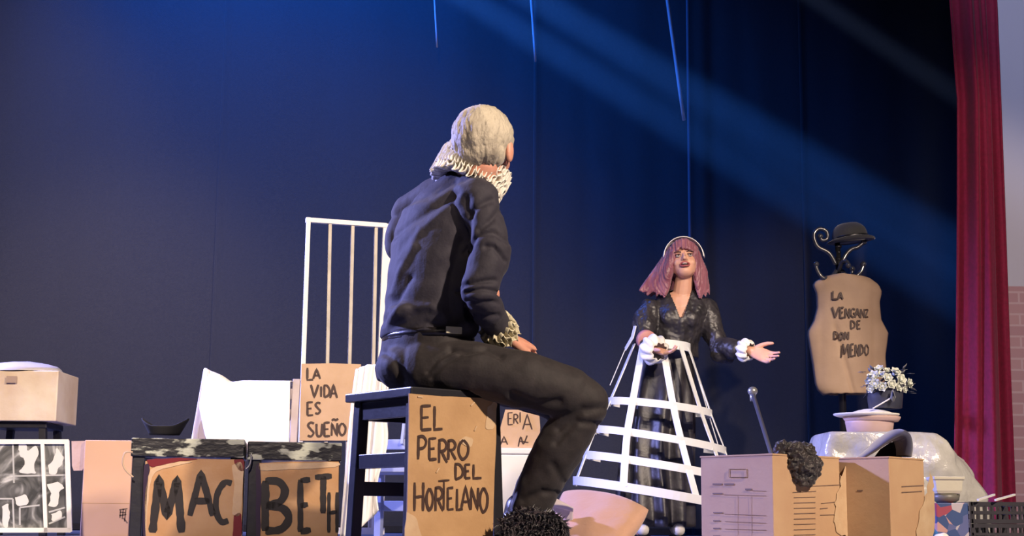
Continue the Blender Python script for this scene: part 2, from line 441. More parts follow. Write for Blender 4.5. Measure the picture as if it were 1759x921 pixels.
# ------------------------------------------------------------------ two low stools with the MACBETH boards
MOTT = mat('peeling_black_paint', (.012, .012, .016), .35, col2=(.42, .44, .36), scale=16, contrast=(.50, .54), bump=.2, bscale=40, mapping=(.6, 1, 1.6))
BOARD = mat('taped_cardboard', (.46, .25, .11), .3, col2=(.55, .34, .18), scale=6, bump=.35, bscale=14, spec=.6)
REDT = mat('dark_red_tape', (.16, .008, .015), .35)
DKT = mat('dark_tape', (.035, .02, .045), .3)
MD = Vector((.99, .14, 0)).normalized(); MN = Vector((MD.y, -MD.x, 0)); MB = -MN
M0 = P(235, 752, 5.05)
def low_stool(px0, px1, dz, label, word, poly, extra):
    A = onplane(px0, 752, M0, MN); B = onplane(px1, 752, M0, MN)
    h = M0.z + dz; A.z = B.z = h; W = (B-A).length; c = (A+B)/2 + MB*W*.42
    t = thing('low_stool', ground(c), label, 'stool', 'low stools with painted boards')
    bm = bmesh.new(); add_box(bm, c-UZ*.031, MD, MB, UZ, W/2, W*.42, .031)
    fin(mk('seat', bm, MOTT, t, False), bevel=.004)
    for i in (-1, 1):
        for j in (-1, 1):
            f = c + MD*i*(W/2-.025) + MB*j*(W*.42-.03); bm = bmesh.new()
            add_bar(bm, Vector((f.x, f.y, 0)), Vector((f.x, f.y, h-.055)), .04, .04, MD)
            fin(mk('leg', bm, BLACKW, t, False), bevel=.003)
    for i in (-1, 1):
        bm = bmesh.new(); f = c + MD*i*(W/2-.025); add_bar(bm, f+MB*(W*.42-.03)-UZ*(h-.17), f-MB*(W*.42-.03)-UZ*(h-.17), .025, .035)
        mk('stretcher', bm, BLACKW, t, False)
    q = M0 + MN*.003
    b = panel('painted_board', poly, q, MN, .003, BOARD, t, jag=.001)
    b['label'] = 'taped cardboard board painted with the letters '+('MAC' if 'M' in word[0][0] else 'BETH')
    lettering('lettering', b, word, q, MN, .021, INKD)
    for nm, mt_, ply in extra:
        bm = bmesh.new(); blob_poly(bm, ply, q+MN*.0012, MN); mk(nm, bm, mt_, b, False)
    return t
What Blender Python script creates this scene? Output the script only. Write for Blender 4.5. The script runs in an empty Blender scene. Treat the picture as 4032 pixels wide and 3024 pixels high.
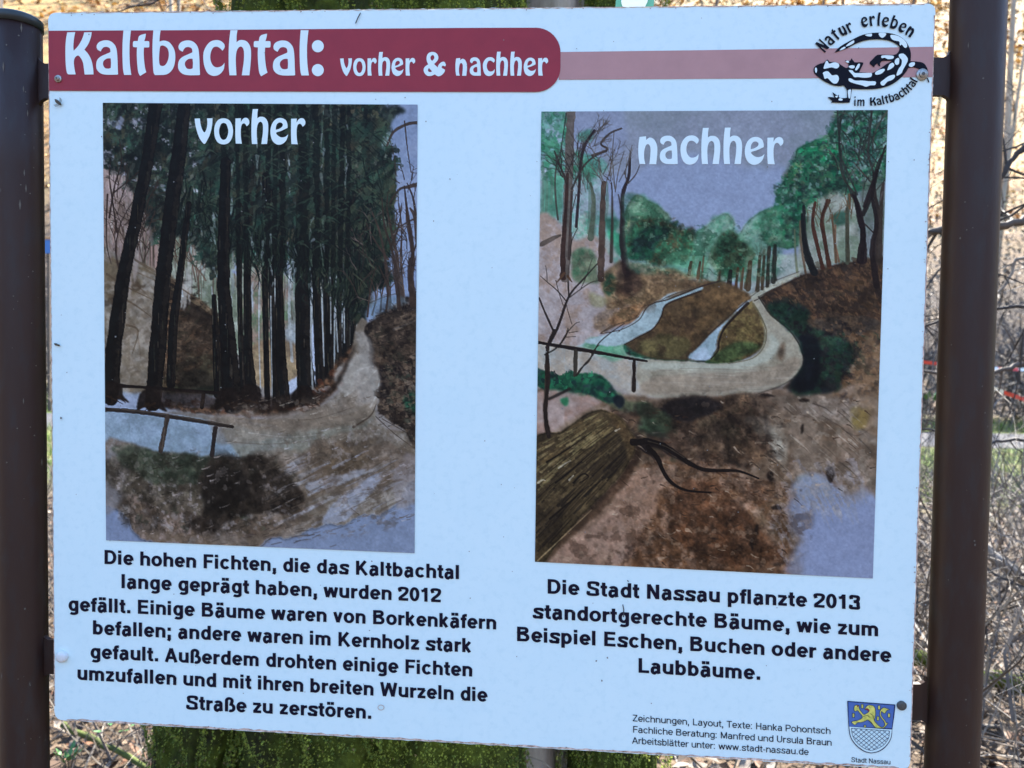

What the task requires: Without including any picture, repeat the data exactly.

Answer in full:
Continue the Blender Python script for this scene: part 2, from line 441. More parts follow. Write for Blender 4.5. Measure the picture as if it were 1759x921 pixels.
# ------------------------------------------------------------------ two low stools with the MACBETH boards
MOTT = mat('peeling_black_paint', (.012, .012, .016), .35, col2=(.42, .44, .36), scale=16, contrast=(.50, .54), bump=.2, bscale=40, mapping=(.6, 1, 1.6))
BOARD = mat('taped_cardboard', (.46, .25, .11), .3, col2=(.55, .34, .18), scale=6, bump=.35, bscale=14, spec=.6)
REDT = mat('dark_red_tape', (.16, .008, .015), .35)
DKT = mat('dark_tape', (.035, .02, .045), .3)
MD = Vector((.99, .14, 0)).normalized(); MN = Vector((MD.y, -MD.x, 0)); MB = -MN
M0 = P(235, 752, 5.05)
def low_stool(px0, px1, dz, label, word, poly, extra):
    A = onplane(px0, 752, M0, MN); B = onplane(px1, 752, M0, MN)
    h = M0.z + dz; A.z = B.z = h; W = (B-A).length; c = (A+B)/2 + MB*W*.42
    t = thing('low_stool', ground(c), label, 'stool', 'low stools with painted boards')
    bm = bmesh.new(); add_box(bm, c-UZ*.031, MD, MB, UZ, W/2, W*.42, .031)
    fin(mk('seat', bm, MOTT, t, False), bevel=.004)
    for i in (-1, 1):
        for j in (-1, 1):
            f = c + MD*i*(W/2-.025) + MB*j*(W*.42-.03); bm = bmesh.new()
            add_bar(bm, Vector((f.x, f.y, 0)), Vector((f.x, f.y, h-.055)), .04, .04, MD)
            fin(mk('leg', bm, BLACKW, t, False), bevel=.003)
    for i in (-1, 1):
        bm = bmesh.new(); f = c + MD*i*(W/2-.025); add_bar(bm, f+MB*(W*.42-.03)-UZ*(h-.17), f-MB*(W*.42-.03)-UZ*(h-.17), .025, .035)
        mk('stretcher', bm, BLACKW, t, False)
    q = M0 + MN*.003
    b = panel('painted_board', poly, q, MN, .003, BOARD, t, jag=.001)
    b['label'] = 'taped cardboard board painted with the letters '+('MAC' if 'M' in word[0][0] else 'BETH')
    lettering('lettering', b, word, q, MN, .021, INKD)
    for nm, mt_, ply in extra:
        bm = bmesh.new(); blob_poly(bm, ply, q+MN*.0012, MN); mk(nm, bm, mt_, b, False)
    return t
What Blender Python script creates this scene? Output the script only. Write for Blender 4.5. The script runs in an empty Blender scene. Treat the picture as 4032 pixels wide and 3024 pixels high.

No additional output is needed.